The Jayhawk Group seeks damages up to $12 million based on the additional number of common shares it allegedly would have received on conversion of all of its Series 2 Preferred through the February 2007 tender offer, plus punitive damages. In May 2008, the General Counsel for the Jayhawk Group offered to settle its claims against us and Golsen in return for a payment of $100,000, representing the approximate legal fees it had incurred investigating the claims at that time. Through counsel, we verbally agreed to the settlement offer and confirmed the agreement by e-mail. Afterward, the Jayhawk Group’s General Counsel purported to withdraw the settlement offer, and asserted that Jayhawk is not bound by any settlement agreement. We contend that the settlement agreement is binding on the Jayhawk Group. We intend to contest the lawsuit vigorously, and have asserted that Jayhawk is bound by an agreement to settle the claims for $100,000. On April 28, 2011, the court granted Golsen’s summary judgment motion, and dismissed all claims against Golsen. Our insurer, Chartis, a subsidiary of AIG, has agreed to defend this lawsuit on our behalf and on behalf of Golsen and to indemnify under a reservation of rights to deny liability under certain conditions. We have incurred expenses associated with this matter up to our insurance deductible of $250,000, and our insurer is paying defense costs in excess of our deductible in this matter. Although our insurer is defending this matter under a reservation of rights, we are not currently aware of any material issue in this case that would result in our insurer denying coverage. Therefore, no liability has been established at June 30, 2011 as a result of this matter.
Pryor Chemical Company
A subsidiary within our Chemical Business, Pryor Chemical Company (“PCC”) has filed lawsuits against certain vendors of PCC related to work performed during the start-up of the Pryor Facility. The claims allege certain damages resulting from improperly performed work by the vendors and for lost profits and other costs due to delays in restarting the Pryor Facility. The total amount for damages and lost profits claimed is substantial but the amount and timing of the ultimate recovery is uncertain. As a result, any recovery from litigation or settlement of these claims is a gain contingency and will be recognized if, and when, realized or realizable and earned.

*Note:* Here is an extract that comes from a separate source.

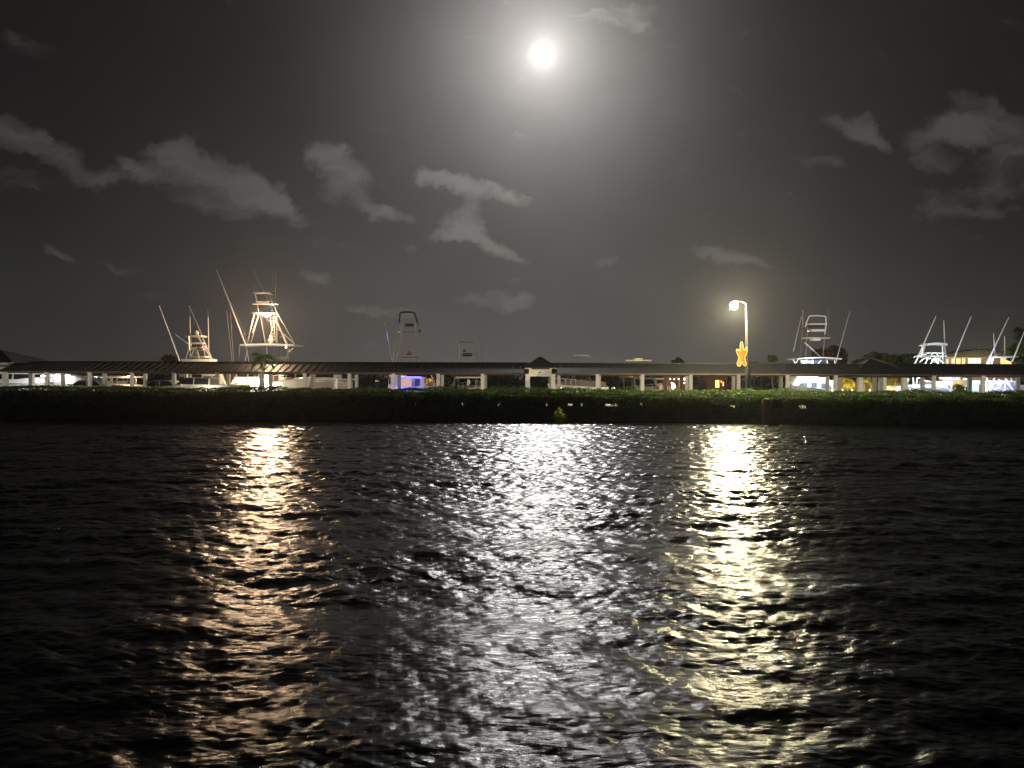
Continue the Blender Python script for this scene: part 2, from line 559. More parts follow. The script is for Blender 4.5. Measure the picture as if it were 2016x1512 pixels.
wo_ = build_water(); wo_.data.materials.append(WM)

def hedge_y(x):
    """waterline of the hedge (front), world y."""
    return float(np.interp(x, [-60, -35, -18, 3, 17, 30, 45, 60], [53.2, 53.2, 53.3, 54.8, 52.4, 50, 47.5, 45]))

def struct(name, mb, m):
    o = mb.build(name, m); o['kind'] = 'structure'; return o

# bank, quay and far shore
GZ = 1.05
xs_ = list(range(-110, 111, 5))
front = [Vector((x, hedge_y(x) + .9, GZ)) for x in xs_]
mb = MB()
poly = front + [Vector((110, 74, GZ)), Vector((-110, 74, GZ))]
mb.prism(poly, (0, 0, -2.3))
struct('quay_ground', mb, M['asph'])
mb = MB()
for i in range(len(xs_) - 1):
    a, b = xs_[i], xs_[i + 1]
    ya, yb = hedge_y(a) + .55, hedge_y(b) + .55
    mb.add([(a, ya, -1), (b, yb, -1), (b, yb + .34, -1), (a, ya + .34, -1), (a, ya, 1.0), (b, yb, 1.0), (b, yb + .34, 1.0), (a, ya + .34, 1.0)],
           [(3, 2, 1, 0), (4, 5, 6, 7), (0, 1, 5, 4), (1, 2, 6, 5), (2, 3, 7, 6), (3, 0, 4, 7)])
sw = mb.build('seawall', M['wall'])
tag(sw, 'low dark concrete seawall hidden under the overhanging hedge', 'seawall')
mb = MB(); mb.add([(-160, 74.003, 0), (160, 74.003, 0), (160, 150, 0), (-160, 150, 0)], [(0, 1, 2, 3)])
struct('marina_water', mb, water_mat('still_marina_water', .25))
mb = MB(); mb.boxb(-900, 900, 120, 1500, -1.5, 1.0)
struct('far_ground', mb, M['soil'])

# ------------------------------------------------------------------ hedge
HT = 2.24
HOLES = [(P(px, 800, 54.5).x, r) for px, r in ((49, .1), (112, .14), (122, .08), (187, .1), (227, .1), (333, .1), (540, .09), (605, .07), (708, .1), (815, .08), (910, .14), (981, .12), (1078, .1), (1126, .26), (1148, .12),
         (1198, .22), (1206, .30), (1215, .16), (1266, .14), (1300, .10), (1325, .16), (1416, .13), (1434, .12), (1446, .10), (1490, .10), (1558, .10), (1564, .24), (1572, .24), (1594, .12), (1629, .16), (1655, .10), (1765, .20), (1770, .12))]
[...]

Other Claims and Legal Actions
We are also involved in various other claims and legal actions including claims for damages resulting from water leaks related to our Climate Control products and other product liability occurrences. Most of the product liability claims are covered by our general liability insurance, which generally includes a deductible of $250,000 per claim. For any claims or legal actions that we have assessed the likelihood of our liability as probable, we have recognized our estimated liability up to the applicable deductible. At June 30, 2011, our accrued general liability insurance claims were $1,133,000 and are included in accrued and other liabilities. It is reasonably possible that the actual development of claims could be different than our estimates but, after consultation with legal counsel, if those general liability insurance claims for which we have not recognized a liability were determined adversely to us, it would not have a material effect on our business, financial condition or results of operations.